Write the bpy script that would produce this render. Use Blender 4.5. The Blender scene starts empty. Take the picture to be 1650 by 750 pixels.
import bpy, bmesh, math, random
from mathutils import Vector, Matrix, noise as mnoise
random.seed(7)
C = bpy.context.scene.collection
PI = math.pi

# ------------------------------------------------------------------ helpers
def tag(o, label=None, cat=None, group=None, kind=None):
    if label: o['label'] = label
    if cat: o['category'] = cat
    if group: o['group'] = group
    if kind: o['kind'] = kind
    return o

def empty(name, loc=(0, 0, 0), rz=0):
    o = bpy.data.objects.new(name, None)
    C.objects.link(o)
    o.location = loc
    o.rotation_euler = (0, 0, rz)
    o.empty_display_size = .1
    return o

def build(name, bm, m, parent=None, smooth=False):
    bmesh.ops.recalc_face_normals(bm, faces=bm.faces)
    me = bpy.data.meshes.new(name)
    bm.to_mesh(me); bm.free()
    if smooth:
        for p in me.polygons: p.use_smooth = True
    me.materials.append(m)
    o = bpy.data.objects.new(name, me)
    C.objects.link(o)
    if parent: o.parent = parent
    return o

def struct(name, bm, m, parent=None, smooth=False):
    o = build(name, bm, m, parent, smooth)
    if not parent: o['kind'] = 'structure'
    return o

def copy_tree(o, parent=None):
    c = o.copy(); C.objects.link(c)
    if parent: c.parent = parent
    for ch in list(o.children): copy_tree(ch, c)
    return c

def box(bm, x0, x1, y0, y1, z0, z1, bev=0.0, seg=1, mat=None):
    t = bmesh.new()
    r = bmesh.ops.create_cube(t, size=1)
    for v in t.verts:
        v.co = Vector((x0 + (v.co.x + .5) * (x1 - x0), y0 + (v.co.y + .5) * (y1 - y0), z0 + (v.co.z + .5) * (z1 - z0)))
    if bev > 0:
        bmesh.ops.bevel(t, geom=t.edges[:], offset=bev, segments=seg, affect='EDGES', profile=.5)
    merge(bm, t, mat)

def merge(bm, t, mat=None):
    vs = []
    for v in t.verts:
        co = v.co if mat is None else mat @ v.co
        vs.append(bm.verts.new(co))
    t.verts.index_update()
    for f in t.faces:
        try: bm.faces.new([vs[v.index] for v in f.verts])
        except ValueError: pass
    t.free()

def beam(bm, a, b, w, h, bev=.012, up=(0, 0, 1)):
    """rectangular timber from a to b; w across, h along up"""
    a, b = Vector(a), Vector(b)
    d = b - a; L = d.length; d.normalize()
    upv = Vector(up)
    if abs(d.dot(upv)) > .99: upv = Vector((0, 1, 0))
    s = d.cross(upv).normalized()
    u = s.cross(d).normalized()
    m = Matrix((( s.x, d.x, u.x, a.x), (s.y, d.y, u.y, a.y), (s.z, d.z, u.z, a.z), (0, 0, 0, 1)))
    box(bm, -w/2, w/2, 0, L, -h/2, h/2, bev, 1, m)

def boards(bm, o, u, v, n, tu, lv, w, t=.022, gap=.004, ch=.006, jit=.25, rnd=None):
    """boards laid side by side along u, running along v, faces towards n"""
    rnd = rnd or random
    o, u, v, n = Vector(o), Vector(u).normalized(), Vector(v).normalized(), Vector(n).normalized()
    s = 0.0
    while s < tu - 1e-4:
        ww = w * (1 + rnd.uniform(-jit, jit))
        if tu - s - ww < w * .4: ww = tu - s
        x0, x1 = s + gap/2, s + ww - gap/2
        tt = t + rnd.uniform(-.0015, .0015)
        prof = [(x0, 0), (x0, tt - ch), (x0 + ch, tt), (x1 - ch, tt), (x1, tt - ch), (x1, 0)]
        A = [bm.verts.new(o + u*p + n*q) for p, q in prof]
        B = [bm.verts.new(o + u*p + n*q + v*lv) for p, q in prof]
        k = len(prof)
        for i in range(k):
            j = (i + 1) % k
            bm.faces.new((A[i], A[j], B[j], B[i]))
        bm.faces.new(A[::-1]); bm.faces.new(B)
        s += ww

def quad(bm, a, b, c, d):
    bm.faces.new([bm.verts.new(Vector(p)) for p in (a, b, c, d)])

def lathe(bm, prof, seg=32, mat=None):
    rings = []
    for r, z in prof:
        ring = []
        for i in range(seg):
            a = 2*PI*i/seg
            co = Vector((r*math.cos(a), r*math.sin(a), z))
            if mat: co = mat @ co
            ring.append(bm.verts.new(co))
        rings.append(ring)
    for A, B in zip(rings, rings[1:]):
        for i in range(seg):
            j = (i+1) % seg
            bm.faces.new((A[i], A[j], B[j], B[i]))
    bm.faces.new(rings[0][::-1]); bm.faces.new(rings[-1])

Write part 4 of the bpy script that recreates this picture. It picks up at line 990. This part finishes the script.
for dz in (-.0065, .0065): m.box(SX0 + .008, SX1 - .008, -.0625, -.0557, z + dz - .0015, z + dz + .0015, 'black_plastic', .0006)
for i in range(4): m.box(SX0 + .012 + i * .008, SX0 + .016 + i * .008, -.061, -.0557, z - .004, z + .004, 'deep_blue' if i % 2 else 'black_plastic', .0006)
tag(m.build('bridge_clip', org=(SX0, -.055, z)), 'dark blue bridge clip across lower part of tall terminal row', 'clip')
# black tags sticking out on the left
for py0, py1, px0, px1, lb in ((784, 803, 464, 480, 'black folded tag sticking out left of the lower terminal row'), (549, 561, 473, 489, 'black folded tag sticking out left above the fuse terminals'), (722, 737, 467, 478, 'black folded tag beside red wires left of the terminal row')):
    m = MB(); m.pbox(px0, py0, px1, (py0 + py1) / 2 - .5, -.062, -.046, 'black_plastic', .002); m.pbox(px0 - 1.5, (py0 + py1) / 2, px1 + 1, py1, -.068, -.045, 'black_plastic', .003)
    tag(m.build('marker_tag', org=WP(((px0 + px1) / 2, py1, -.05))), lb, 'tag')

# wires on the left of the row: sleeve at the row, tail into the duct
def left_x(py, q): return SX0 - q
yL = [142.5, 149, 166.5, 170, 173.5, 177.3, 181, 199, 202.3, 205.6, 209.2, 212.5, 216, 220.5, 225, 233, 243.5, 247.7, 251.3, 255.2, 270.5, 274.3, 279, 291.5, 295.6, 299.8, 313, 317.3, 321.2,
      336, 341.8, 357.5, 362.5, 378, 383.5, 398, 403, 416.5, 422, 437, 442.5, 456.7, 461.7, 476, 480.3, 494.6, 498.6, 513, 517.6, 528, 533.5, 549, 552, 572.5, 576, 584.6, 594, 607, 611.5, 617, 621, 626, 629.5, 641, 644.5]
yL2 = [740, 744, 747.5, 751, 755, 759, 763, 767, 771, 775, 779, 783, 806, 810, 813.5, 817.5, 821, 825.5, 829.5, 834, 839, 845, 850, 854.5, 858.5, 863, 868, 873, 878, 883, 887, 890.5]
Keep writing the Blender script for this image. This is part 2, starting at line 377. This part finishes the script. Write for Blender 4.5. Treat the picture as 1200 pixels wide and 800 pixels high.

........

WHAT YOU HAVE TO DO: Copy out the material word for word and line for line.

COMPLETE OUTPUT:
Write the bpy script that would produce this render. Use Blender 4.5. The Blender scene starts empty. Take the picture to be 1650 by 750 pixels.
import bpy, bmesh, math, random
from mathutils import Vector, Matrix, noise as mnoise
random.seed(7)
C = bpy.context.scene.collection
PI = math.pi

# ------------------------------------------------------------------ helpers
def tag(o, label=None, cat=None, group=None, kind=None):
    if label: o['label'] = label
    if cat: o['category'] = cat
    if group: o['group'] = group
    if kind: o['kind'] = kind
    return o

def empty(name, loc=(0, 0, 0), rz=0):
    o = bpy.data.objects.new(name, None)
    C.objects.link(o)
    o.location = loc
    o.rotation_euler = (0, 0, rz)
    o.empty_display_size = .1
    return o

def build(name, bm, m, parent=None, smooth=False):
    bmesh.ops.recalc_face_normals(bm, faces=bm.faces)
    me = bpy.data.meshes.new(name)
    bm.to_mesh(me); bm.free()
    if smooth:
        for p in me.polygons: p.use_smooth = True
    me.materials.append(m)
    o = bpy.data.objects.new(name, me)
    C.objects.link(o)
    if parent: o.parent = parent
    return o

def struct(name, bm, m, parent=None, smooth=False):
    o = build(name, bm, m, parent, smooth)
    if not parent: o['kind'] = 'structure'
    return o

def copy_tree(o, parent=None):
    c = o.copy(); C.objects.link(c)
    if parent: c.parent = parent
    for ch in list(o.children): copy_tree(ch, c)
    return c

def box(bm, x0, x1, y0, y1, z0, z1, bev=0.0, seg=1, mat=None):
    t = bmesh.new()
    r = bmesh.ops.create_cube(t, size=1)
    for v in t.verts:
        v.co = Vector((x0 + (v.co.x + .5) * (x1 - x0), y0 + (v.co.y + .5) * (y1 - y0), z0 + (v.co.z + .5) * (z1 - z0)))
    if bev > 0:
        bmesh.ops.bevel(t, geom=t.edges[:], offset=bev, segments=seg, affect='EDGES', profile=.5)
    merge(bm, t, mat)

def merge(bm, t, mat=None):
    vs = []
    for v in t.verts:
        co = v.co if mat is None else mat @ v.co
        vs.append(bm.verts.new(co))
    t.verts.index_update()
    for f in t.faces:
        try: bm.faces.new([vs[v.index] for v in f.verts])
        except ValueError: pass
    t.free()

def beam(bm, a, b, w, h, bev=.012, up=(0, 0, 1)):
    """rectangular timber from a to b; w across, h along up"""
    a, b = Vector(a), Vector(b)
    d = b - a; L = d.length; d.normalize()
    upv = Vector(up)
    if abs(d.dot(upv)) > .99: upv = Vector((0, 1, 0))
    s = d.cross(upv).normalized()
    u = s.cross(d).normalized()
    m = Matrix((( s.x, d.x, u.x, a.x), (s.y, d.y, u.y, a.y), (s.z, d.z, u.z, a.z), (0, 0, 0, 1)))
    box(bm, -w/2, w/2, 0, L, -h/2, h/2, bev, 1, m)

def boards(bm, o, u, v, n, tu, lv, w, t=.022, gap=.004, ch=.006, jit=.25, rnd=None):
    """boards laid side by side along u, running along v, faces towards n"""
    rnd = rnd or random
    o, u, v, n = Vector(o), Vector(u).normalized(), Vector(v).normalized(), Vector(n).normalized()
    s = 0.0
    while s < tu - 1e-4:
        ww = w * (1 + rnd.uniform(-jit, jit))
        if tu - s - ww < w * .4: ww = tu - s
        x0, x1 = s + gap/2, s + ww - gap/2
        tt = t + rnd.uniform(-.0015, .0015)
        prof = [(x0, 0), (x0, tt - ch), (x0 + ch, tt), (x1 - ch, tt), (x1, tt - ch), (x1, 0)]
        A = [bm.verts.new(o + u*p + n*q) for p, q in prof]
        B = [bm.verts.new(o + u*p + n*q + v*lv) for p, q in prof]
        k = len(prof)
        for i in range(k):
            j = (i + 1) % k
            bm.faces.new((A[i], A[j], B[j], B[i]))
        bm.faces.new(A[::-1]); bm.faces.new(B)
        s += ww

def quad(bm, a, b, c, d):
    bm.faces.new([bm.verts.new(Vector(p)) for p in (a, b, c, d)])

def lathe(bm, prof, seg=32, mat=None):
    rings = []
    for r, z in prof:
        ring = []
        for i in range(seg):
            a = 2*PI*i/seg
            co = Vector((r*math.cos(a), r*math.sin(a), z))
            if mat: co = mat @ co
            ring.append(bm.verts.new(co))
        rings.append(ring)
    for A, B in zip(rings, rings[1:]):
        for i in range(seg):
            j = (i+1) % seg
            bm.faces.new((A[i], A[j], B[j], B[i]))
    bm.faces.new(rings[0][::-1]); bm.faces.new(rings[-1])

Write part 4 of the bpy script that recreates this picture. It picks up at line 990. This part finishes the script.
for dz in (-.0065, .0065): m.box(SX0 + .008, SX1 - .008, -.0625, -.0557, z + dz - .0015, z + dz + .0015, 'black_plastic', .0006)
for i in range(4): m.box(SX0 + .012 + i * .008, SX0 + .016 + i * .008, -.061, -.0557, z - .004, z + .004, 'deep_blue' if i % 2 else 'black_plastic', .0006)
tag(m.build('bridge_clip', org=(SX0, -.055, z)), 'dark blue bridge clip across lower part of tall terminal row', 'clip')
# black tags sticking out on the left
for py0, py1, px0, px1, lb in ((784, 803, 464, 480, 'black folded tag sticking out left of the lower terminal row'), (549, 561, 473, 489, 'black folded tag sticking out left above the fuse terminals'), (722, 737, 467, 478, 'black folded tag beside red wires left of the terminal row')):
    m = MB(); m.pbox(px0, py0, px1, (py0 + py1) / 2 - .5, -.062, -.046, 'black_plastic', .002); m.pbox(px0 - 1.5, (py0 + py1) / 2, px1 + 1, py1, -.068, -.045, 'black_plastic', .003)
    tag(m.build('marker_tag', org=WP(((px0 + px1) / 2, py1, -.05))), lb, 'tag')

# wires on the left of the row: sleeve at the row, tail into the duct
def left_x(py, q): return SX0 - q
yL = [142.5, 149, 166.5, 170, 173.5, 177.3, 181, 199, 202.3, 205.6, 209.2, 212.5, 216, 220.5, 225, 233, 243.5, 247.7, 251.3, 255.2, 270.5, 274.3, 279, 291.5, 295.6, 299.8, 313, 317.3, 321.2,
      336, 341.8, 357.5, 362.5, 378, 383.5, 398, 403, 416.5, 422, 437, 442.5, 456.7, 461.7, 476, 480.3, 494.6, 498.6, 513, 517.6, 528, 533.5, 549, 552, 572.5, 576, 584.6, 594, 607, 611.5, 617, 621, 626, 629.5, 641, 644.5]
yL2 = [740, 744, 747.5, 751, 755, 759, 763, 767, 771, 775, 779, 783, 806, 810, 813.5, 817.5, 821, 825.5, 829.5, 834, 839, 845, 850, 854.5, 858.5, 863, 868, 873, 878, 883, 887, 890.5]
Keep writing the Blender script for this image. This is part 2, starting at line 377. This part finishes the script. Write for Blender 4.5. Treat the picture as 1200 pixels wide and 800 pixels high.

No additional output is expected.